--- Provided material ---

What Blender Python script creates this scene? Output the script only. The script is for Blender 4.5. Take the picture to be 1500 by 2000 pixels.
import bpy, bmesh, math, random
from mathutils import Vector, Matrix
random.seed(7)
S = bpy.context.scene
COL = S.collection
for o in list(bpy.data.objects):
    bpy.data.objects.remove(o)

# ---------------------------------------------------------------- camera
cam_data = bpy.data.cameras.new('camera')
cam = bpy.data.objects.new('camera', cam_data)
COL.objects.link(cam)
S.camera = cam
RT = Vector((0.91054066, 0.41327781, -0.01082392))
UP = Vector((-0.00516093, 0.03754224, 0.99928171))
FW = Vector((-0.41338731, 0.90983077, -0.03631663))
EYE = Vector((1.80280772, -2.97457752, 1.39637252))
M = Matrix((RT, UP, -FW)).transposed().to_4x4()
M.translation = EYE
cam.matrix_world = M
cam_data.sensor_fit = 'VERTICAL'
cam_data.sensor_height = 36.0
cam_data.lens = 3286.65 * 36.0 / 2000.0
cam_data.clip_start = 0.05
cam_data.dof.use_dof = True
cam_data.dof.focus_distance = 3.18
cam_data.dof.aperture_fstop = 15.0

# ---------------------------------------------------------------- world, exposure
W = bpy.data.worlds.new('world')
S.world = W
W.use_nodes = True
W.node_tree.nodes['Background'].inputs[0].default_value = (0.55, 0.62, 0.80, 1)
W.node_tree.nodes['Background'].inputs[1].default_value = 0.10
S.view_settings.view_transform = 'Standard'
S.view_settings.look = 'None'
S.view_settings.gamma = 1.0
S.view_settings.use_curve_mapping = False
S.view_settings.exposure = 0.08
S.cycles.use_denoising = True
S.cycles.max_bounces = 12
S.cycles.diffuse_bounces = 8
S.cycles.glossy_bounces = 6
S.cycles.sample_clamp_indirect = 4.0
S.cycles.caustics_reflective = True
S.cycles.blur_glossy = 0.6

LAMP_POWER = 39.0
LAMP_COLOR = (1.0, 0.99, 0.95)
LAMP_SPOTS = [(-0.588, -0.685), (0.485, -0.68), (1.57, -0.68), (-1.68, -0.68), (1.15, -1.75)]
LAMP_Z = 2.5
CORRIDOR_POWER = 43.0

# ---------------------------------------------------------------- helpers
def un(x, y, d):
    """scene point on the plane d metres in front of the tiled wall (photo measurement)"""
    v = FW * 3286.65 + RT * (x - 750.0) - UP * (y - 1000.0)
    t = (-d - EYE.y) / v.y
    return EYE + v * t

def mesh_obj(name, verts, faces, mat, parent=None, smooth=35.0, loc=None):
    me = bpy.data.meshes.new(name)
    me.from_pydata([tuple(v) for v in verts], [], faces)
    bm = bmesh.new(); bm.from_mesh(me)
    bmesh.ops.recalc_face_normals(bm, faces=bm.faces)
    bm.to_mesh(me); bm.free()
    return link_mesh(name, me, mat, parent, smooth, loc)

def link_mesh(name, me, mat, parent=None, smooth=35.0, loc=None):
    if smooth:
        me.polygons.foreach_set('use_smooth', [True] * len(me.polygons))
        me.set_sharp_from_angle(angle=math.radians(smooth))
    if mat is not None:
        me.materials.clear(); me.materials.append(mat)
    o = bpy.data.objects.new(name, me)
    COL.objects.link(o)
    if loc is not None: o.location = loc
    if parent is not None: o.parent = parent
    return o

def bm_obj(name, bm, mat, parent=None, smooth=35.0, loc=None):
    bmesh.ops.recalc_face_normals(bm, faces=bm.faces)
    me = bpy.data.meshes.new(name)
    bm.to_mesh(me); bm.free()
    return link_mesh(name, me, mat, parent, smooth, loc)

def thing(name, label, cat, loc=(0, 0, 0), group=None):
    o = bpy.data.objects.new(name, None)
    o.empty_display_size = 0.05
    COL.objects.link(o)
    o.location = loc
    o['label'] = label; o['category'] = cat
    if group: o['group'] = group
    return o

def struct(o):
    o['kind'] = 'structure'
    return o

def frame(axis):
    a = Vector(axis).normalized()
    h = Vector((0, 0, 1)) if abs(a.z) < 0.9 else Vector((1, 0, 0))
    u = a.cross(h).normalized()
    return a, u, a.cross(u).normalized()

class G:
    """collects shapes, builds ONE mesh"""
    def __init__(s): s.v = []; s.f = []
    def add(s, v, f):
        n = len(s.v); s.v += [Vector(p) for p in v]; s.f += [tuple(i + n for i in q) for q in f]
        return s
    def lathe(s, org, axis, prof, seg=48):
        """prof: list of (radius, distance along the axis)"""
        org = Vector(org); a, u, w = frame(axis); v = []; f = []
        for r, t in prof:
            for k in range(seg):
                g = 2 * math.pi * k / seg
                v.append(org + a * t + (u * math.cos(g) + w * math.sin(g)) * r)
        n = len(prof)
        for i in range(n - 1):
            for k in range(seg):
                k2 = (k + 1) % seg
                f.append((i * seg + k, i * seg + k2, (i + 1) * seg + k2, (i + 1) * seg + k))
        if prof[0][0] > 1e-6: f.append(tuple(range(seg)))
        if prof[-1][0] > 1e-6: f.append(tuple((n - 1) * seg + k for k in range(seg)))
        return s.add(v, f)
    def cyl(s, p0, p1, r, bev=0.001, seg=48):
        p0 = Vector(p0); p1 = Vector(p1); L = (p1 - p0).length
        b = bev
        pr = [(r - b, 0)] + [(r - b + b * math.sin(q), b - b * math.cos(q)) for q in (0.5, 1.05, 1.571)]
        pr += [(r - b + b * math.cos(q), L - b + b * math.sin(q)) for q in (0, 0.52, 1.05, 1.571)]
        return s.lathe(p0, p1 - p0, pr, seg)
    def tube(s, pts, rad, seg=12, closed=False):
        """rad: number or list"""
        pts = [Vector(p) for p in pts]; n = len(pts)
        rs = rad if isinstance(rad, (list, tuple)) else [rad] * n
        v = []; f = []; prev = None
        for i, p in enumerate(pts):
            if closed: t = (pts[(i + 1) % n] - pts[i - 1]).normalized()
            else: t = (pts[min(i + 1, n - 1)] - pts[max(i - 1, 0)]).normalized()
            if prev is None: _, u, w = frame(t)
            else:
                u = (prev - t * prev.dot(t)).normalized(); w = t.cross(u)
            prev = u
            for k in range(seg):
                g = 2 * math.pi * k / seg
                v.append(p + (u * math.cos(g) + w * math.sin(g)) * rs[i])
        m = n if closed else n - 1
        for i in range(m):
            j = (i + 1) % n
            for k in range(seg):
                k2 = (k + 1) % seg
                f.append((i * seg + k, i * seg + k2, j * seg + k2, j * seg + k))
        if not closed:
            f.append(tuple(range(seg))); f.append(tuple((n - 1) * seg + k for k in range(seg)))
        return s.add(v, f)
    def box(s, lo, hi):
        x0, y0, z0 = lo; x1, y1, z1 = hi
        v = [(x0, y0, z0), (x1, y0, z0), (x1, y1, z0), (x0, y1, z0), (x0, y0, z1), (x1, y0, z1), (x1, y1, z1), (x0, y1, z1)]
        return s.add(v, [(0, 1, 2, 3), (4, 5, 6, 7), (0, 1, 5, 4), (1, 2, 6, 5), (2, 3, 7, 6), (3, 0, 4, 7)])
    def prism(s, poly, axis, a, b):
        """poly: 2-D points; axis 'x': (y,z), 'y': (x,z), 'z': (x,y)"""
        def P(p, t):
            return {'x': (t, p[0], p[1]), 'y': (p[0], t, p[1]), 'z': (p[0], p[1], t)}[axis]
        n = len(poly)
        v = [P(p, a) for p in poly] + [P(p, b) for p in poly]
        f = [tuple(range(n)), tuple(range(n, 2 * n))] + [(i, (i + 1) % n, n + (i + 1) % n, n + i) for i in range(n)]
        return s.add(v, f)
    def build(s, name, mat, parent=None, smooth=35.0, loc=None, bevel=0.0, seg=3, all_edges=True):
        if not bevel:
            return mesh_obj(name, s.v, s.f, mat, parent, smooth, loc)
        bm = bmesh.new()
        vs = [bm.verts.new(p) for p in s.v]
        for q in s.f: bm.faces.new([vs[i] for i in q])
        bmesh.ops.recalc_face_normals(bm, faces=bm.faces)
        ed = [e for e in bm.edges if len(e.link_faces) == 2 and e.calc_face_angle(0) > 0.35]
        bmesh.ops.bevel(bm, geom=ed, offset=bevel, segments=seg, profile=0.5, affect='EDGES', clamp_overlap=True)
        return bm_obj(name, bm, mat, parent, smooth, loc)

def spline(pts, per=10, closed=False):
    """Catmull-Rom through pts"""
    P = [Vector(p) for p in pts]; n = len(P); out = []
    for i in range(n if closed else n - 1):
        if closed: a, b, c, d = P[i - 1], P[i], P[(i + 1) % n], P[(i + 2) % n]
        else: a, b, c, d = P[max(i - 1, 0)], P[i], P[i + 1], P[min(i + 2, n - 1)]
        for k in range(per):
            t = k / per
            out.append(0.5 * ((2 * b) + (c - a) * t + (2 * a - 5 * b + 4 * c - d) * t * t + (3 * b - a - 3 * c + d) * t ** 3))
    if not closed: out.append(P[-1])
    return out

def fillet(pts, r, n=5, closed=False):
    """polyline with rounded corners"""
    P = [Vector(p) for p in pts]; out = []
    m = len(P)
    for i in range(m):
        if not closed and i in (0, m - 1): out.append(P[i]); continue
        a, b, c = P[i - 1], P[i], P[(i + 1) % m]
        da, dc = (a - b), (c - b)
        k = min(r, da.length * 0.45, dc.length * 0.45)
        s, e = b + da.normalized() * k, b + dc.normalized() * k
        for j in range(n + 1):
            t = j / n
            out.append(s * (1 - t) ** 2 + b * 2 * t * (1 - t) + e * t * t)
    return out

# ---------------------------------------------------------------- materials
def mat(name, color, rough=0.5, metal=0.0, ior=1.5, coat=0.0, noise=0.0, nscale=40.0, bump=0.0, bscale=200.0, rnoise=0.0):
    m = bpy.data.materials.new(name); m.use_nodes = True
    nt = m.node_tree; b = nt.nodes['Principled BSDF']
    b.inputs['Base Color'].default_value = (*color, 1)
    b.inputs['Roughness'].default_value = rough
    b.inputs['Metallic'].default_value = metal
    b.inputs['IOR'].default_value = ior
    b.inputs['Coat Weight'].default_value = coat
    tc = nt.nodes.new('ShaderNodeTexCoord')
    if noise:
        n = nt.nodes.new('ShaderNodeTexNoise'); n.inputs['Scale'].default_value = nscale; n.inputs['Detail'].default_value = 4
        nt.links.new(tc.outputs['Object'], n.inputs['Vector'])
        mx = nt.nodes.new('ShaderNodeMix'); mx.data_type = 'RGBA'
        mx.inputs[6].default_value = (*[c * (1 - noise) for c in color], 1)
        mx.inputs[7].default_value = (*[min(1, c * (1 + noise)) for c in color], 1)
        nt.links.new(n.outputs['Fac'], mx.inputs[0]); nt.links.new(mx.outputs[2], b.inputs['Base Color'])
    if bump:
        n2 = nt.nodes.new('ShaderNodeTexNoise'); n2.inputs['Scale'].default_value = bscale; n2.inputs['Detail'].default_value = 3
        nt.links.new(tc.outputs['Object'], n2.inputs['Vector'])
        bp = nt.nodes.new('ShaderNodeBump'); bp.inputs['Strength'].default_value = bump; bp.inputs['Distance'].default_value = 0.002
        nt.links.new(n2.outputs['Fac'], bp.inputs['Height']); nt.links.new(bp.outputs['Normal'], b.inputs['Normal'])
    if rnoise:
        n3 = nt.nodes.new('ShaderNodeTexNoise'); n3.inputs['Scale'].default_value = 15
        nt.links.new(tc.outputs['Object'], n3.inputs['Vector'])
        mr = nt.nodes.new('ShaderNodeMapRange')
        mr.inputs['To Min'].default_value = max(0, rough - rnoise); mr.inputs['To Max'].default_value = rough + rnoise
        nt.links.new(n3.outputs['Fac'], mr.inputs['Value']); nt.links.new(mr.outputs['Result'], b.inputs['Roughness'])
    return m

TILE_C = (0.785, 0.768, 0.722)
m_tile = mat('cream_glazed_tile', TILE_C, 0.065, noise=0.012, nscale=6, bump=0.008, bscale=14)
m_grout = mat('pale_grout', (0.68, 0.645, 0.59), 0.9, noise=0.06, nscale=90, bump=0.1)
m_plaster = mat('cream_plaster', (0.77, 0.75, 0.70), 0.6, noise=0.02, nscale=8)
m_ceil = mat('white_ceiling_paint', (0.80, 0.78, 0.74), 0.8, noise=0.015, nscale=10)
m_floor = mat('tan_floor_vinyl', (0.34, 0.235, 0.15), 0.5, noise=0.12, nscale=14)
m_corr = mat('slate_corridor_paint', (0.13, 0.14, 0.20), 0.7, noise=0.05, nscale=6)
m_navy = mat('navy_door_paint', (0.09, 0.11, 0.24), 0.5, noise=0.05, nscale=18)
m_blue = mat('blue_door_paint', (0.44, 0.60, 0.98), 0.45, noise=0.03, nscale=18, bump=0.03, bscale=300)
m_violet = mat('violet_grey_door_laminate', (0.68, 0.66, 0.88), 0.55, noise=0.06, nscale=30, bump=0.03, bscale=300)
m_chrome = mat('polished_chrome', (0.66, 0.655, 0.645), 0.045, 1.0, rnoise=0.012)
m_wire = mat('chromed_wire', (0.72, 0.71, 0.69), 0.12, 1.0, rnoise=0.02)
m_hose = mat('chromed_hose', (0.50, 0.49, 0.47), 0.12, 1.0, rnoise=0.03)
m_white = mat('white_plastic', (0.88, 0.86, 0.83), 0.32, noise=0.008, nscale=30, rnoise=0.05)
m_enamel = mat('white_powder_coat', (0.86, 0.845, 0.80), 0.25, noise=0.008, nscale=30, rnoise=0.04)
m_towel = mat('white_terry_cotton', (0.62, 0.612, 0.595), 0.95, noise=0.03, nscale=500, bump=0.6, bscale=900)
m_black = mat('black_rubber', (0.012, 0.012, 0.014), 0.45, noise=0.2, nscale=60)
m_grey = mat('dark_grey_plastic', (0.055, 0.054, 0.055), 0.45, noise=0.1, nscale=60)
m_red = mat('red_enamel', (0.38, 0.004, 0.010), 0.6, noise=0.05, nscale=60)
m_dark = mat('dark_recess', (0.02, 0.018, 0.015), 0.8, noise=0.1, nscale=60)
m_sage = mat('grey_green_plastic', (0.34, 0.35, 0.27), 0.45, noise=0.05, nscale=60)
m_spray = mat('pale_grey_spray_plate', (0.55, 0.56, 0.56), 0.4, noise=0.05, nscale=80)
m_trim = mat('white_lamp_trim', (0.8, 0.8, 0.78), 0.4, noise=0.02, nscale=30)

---

Reproduce verbatim only this range: the first line of the material through the line that contains "bpy.data.objects.remove(o)", inclusive.

Expected answer.
What Blender Python script creates this scene? Output the script only. The script is for Blender 4.5. Take the picture to be 1500 by 2000 pixels.
import bpy, bmesh, math, random
from mathutils import Vector, Matrix
random.seed(7)
S = bpy.context.scene
COL = S.collection
for o in list(bpy.data.objects):
    bpy.data.objects.remove(o)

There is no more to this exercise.